Tuesday, July 6, 2010

where the home is, the heart resides...

Since my last blog post, I dragged my reluctant husband and happy go lucky child along with me to Halifax to find a house to live in while we complete school. My oh my, how much further our money goes in real estate on the east coast! It was such a different experience. Whereas in Toronto our experience of house hunting was frustrating -- most of the detached homes we could afford were falling apart -- the house hunt in Halifax was characterized by a multitude of choices, each as tantalizing as the last. We settled on a beautiful old 1880s home in the heart of downtown.

I am in love. While we looked at a lot of places, some which were bigger, or newer, and fitting the suburban dream to a T, it just wasn't us. This home, with its original hardwoods and beautiful huge windows, it's adorable backyard with a handpump, is quintessentially us. I think it characterizes our move out East well. We have given up trying to be what we're not. We have accepted the good things (having each other, a beautiful child, artistic inclination) and the bad (flippancy, inability to integrate into the Canadian dream, artistic inclination) and we're working with what we've got.

I'm already picturing the giant victorian cascade curtains that I'll sew for the windows.

Ender is learning, slowly, how to walk. He takes little tentative steps, his arms thrown into the air for balance, with a look of perpetual surprise as he feels his body moving forward in a controlled fall, his legs stopping him each time. He smiles at me with a greater joy now at each thing he discovers, peeking his head around a chair to see his daddy, pulling off his left shoe and shoving it in his mouth. So too have his negative feelings begun to reach a greater depth, as he flails his arms in frustration when a chosen toy is decided to be too sharp for play, and taken away. Or, when his mouth aches as tiny teeth break the surface like pearly bubbles.

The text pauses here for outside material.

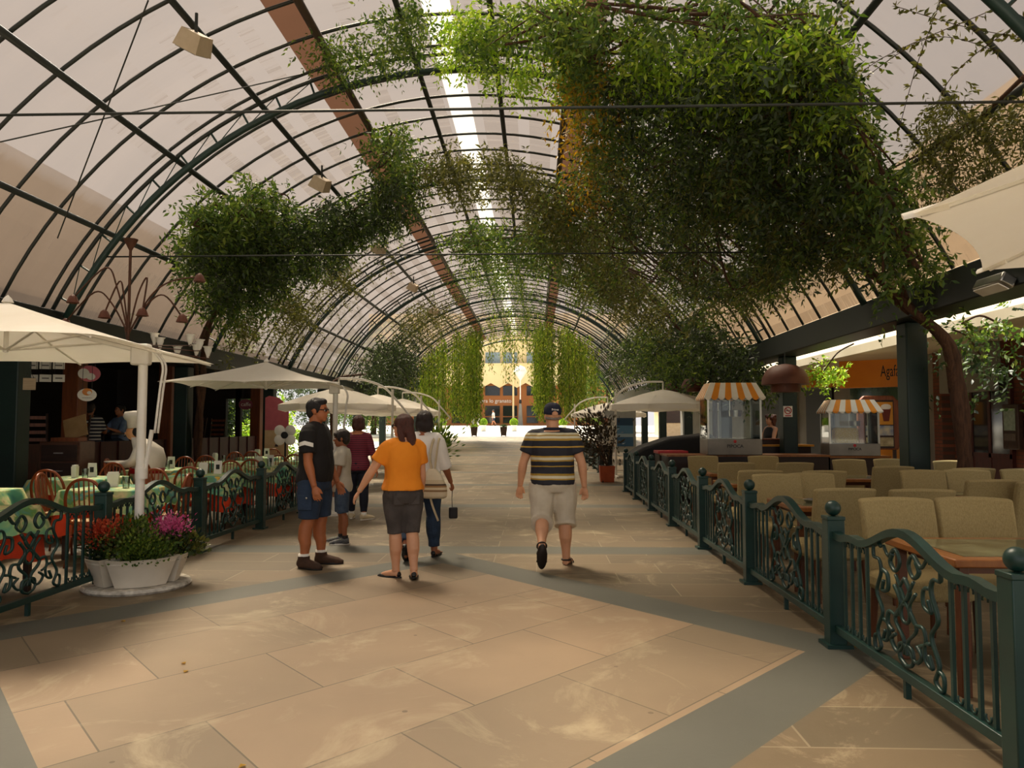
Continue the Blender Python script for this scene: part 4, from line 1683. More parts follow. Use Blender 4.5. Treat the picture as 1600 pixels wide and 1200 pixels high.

Both good and bad, I love it all, as it evidences his emotional growth. All I can do is press his arms to his side when he tries to hit me, and give him a sad face. "Please don't hit me." I say. He returns the pout, struggles off of my lap, and is off to the next thing. All is forgiven.

I pray to the fates and the chaos of the universe that somehow in all of this insanity I can continue to appreciate both sides of the coin as part of his learning to become himself. Grant me the knowledge to teach him right from wrong, so that he can eventually realise that there's no such thing. Grant me the vulnerability to cry when he hurts me, so he can learn that conscience is the best compass through a sometimes senseless world.

Fostering a life sometimes seems like too big of a responsibility. As though someone told me I was in charge of telling the frost how to melt.